I know it is easy to blame to exec for the share price issue, but all they really control is the business operating performance. The share price is driven against other factors which the exec do not control, not least market sentiment which is obviously fickle in the extreme. Oil & Gas bad has been a recent narrative, so too stocks on the London Exchanges, so too has been any company with significant debt levels against high interest rates. DEC tacking all these boxes mean they were a sitting duck for the shorts.
I'd argue the operating performance in the environment they find themselves in has been better than just good, but you would have to find peer group companies to make the comparison with to be completely fair.
Notrex,
I understand where you're coming from, but I can also see where Rusty was between a rock and a hard place. I the same circumstances I would likely have done the same thing, it is hard to see what else they could have done. Given they only have a certain amount of FCF deciding to utilise to protect future years by paying down debt is the right choice.
The issue with interest rates is that it normally drives long term commodity inflation. What happened here was that the two moved in opposite directions, at the same time as finance costs went through the roof gas (and wider commodities) prices fell off a cliff. One of my other main investments literally went bust because of this effect, so I know exactly what feeling burned is like.

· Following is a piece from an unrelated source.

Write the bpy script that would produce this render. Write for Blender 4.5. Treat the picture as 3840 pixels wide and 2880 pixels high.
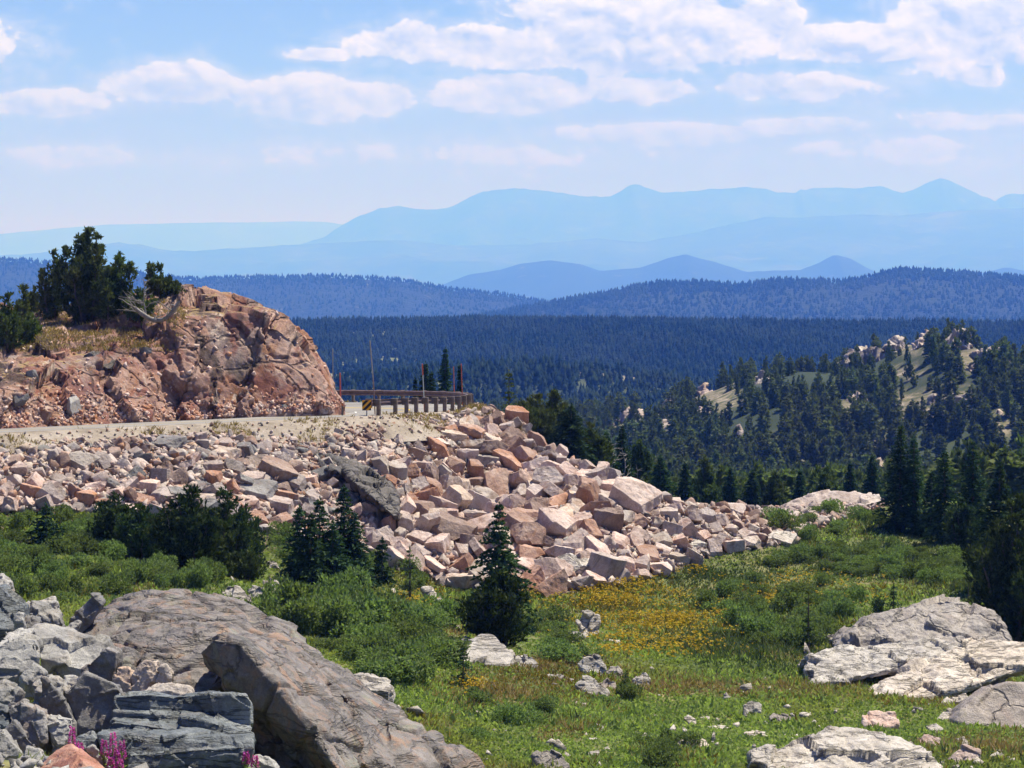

I actually think against that backdrop the company performance has been pretty good, in fact exceptional regarding emissions and effectively closing down the Congress inquiry. Maintaining FCF is no easy trick, it isn't a given that DEC couldn't have made worse choices and disappeared completely.
Clued, we are all here to make money, shorts and longs are taking risk to do so.
I really do object to AI driven shorts as you may tell. AIs are good at trends, not fundamentals. They analyse what they see as correlating factors inflexibly, humans can adjust correlations when circumstances change.
We are right now in the midst of AI vs human investment wars, the AIs have been given the big Guns of ii deposits so human insight and intuition is currently the losing side.
Whilst skiers posts are simplistic most of his content is more or less right. The earnings potential and discount to NAV here is very high and shouts loud to that human intuition, whilst the bots see spot gas price negative sentiment, a high risk factor and other indicators which lead them to sell us down.
Notrex, that's a negative reading of very positive results. In fairness all the business indicators are strongly up, EBITDA in particular near doubling in three years is not marginally up.
The biggest negative in the result is that FCF is effectively flat despite all the other performance improvements, undoubtedly impacted by the rise in interest rates which is beyond company control. That limits the company's room for manoeuvre so a shift to paying down debt to improve FCF is definitely the right way to go in my view.